• TASK REQUIREMENTS
Print exactly the lines from the one containing "box('rear_column', 'concrete_in', tower, x, x" through the last line of the listing, both included.

-- begin --

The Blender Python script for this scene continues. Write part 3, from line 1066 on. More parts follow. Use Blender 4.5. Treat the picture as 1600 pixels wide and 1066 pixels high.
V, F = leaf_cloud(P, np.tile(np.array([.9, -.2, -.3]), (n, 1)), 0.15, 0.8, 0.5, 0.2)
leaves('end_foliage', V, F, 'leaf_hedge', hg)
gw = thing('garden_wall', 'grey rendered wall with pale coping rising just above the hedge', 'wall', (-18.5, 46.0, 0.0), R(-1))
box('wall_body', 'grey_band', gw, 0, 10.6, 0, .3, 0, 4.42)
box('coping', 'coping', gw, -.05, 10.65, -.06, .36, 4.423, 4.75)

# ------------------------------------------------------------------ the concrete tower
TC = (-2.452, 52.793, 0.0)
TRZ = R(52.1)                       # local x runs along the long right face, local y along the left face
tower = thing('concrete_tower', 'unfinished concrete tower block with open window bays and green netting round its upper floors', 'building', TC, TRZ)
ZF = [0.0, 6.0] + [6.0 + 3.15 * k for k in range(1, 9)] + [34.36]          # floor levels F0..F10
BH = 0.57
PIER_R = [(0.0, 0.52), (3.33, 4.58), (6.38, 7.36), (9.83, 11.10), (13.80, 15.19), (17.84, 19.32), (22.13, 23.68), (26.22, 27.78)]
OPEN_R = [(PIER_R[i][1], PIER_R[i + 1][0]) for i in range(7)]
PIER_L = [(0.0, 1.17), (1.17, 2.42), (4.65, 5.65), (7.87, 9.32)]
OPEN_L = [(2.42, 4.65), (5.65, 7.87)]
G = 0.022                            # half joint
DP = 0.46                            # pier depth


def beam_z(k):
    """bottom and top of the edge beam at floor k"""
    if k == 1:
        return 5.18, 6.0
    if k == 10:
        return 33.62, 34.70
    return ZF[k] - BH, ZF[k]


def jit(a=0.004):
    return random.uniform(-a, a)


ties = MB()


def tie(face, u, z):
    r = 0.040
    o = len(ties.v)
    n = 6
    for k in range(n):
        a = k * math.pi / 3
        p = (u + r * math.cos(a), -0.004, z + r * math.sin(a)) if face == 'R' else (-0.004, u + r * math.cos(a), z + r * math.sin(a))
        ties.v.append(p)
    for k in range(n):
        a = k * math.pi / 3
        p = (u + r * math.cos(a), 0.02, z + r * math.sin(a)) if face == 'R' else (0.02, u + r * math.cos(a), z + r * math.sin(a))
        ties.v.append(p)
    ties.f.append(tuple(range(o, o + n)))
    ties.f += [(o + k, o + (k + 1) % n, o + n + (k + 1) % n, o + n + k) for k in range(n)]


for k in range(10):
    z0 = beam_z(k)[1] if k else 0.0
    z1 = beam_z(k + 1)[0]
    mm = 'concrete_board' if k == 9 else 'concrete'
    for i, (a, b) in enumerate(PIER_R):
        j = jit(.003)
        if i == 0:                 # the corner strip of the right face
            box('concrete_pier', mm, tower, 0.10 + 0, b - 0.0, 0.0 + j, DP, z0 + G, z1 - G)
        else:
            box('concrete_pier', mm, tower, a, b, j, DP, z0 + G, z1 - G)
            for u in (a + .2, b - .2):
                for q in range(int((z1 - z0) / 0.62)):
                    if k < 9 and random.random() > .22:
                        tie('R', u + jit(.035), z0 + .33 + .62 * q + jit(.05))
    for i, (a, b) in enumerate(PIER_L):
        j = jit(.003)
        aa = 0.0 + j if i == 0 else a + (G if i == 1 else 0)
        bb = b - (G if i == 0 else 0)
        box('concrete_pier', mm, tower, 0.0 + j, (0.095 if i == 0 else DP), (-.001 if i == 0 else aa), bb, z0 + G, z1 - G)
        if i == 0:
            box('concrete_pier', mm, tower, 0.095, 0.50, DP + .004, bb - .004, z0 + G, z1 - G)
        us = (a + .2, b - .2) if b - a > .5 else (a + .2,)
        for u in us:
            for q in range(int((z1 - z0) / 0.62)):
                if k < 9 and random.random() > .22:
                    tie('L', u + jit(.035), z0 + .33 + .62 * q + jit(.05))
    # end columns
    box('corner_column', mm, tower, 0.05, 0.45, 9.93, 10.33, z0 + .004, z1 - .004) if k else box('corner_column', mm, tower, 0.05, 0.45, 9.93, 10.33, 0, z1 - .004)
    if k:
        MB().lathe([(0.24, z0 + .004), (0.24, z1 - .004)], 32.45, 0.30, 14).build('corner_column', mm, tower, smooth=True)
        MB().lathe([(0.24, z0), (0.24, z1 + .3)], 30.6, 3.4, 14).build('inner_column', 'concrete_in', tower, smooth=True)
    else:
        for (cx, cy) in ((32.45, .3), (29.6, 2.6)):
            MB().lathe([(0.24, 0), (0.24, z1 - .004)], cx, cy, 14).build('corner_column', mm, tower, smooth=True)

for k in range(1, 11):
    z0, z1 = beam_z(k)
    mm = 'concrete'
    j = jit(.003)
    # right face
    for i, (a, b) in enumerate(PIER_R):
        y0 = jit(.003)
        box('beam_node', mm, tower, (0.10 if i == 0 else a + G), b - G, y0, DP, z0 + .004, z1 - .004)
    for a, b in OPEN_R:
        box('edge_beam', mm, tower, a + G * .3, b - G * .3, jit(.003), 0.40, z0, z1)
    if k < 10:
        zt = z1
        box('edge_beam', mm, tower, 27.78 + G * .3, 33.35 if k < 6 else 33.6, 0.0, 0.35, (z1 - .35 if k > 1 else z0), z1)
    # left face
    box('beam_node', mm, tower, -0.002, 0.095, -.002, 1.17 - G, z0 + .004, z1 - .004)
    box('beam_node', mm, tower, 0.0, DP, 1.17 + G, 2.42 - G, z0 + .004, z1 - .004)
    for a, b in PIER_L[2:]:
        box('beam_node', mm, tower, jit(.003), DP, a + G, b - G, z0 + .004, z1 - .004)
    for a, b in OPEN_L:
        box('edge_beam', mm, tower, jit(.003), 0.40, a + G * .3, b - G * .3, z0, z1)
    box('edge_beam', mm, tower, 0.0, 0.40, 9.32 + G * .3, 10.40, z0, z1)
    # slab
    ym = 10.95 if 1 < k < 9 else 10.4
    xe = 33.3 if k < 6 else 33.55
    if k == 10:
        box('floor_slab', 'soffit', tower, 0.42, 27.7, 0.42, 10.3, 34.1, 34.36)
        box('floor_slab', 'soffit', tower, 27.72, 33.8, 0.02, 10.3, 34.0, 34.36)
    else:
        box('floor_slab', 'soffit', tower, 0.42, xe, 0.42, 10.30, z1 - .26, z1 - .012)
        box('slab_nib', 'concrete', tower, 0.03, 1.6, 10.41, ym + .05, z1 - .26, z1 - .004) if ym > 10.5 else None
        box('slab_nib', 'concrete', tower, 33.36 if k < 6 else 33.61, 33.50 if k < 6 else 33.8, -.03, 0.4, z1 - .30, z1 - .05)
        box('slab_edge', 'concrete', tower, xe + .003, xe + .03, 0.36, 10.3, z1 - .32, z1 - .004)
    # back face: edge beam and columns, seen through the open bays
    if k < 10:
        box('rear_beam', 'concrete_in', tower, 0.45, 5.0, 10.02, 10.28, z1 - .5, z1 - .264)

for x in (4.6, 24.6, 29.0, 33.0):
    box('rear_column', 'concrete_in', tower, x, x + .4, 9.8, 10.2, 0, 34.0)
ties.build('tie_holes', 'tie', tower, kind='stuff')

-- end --

• WORKED SOLUTION
    box('rear_column', 'concrete_in', tower, x, x + .4, 9.8, 10.2, 0, 34.0)
ties.build('tie_holes', 'tie', tower, kind='stuff')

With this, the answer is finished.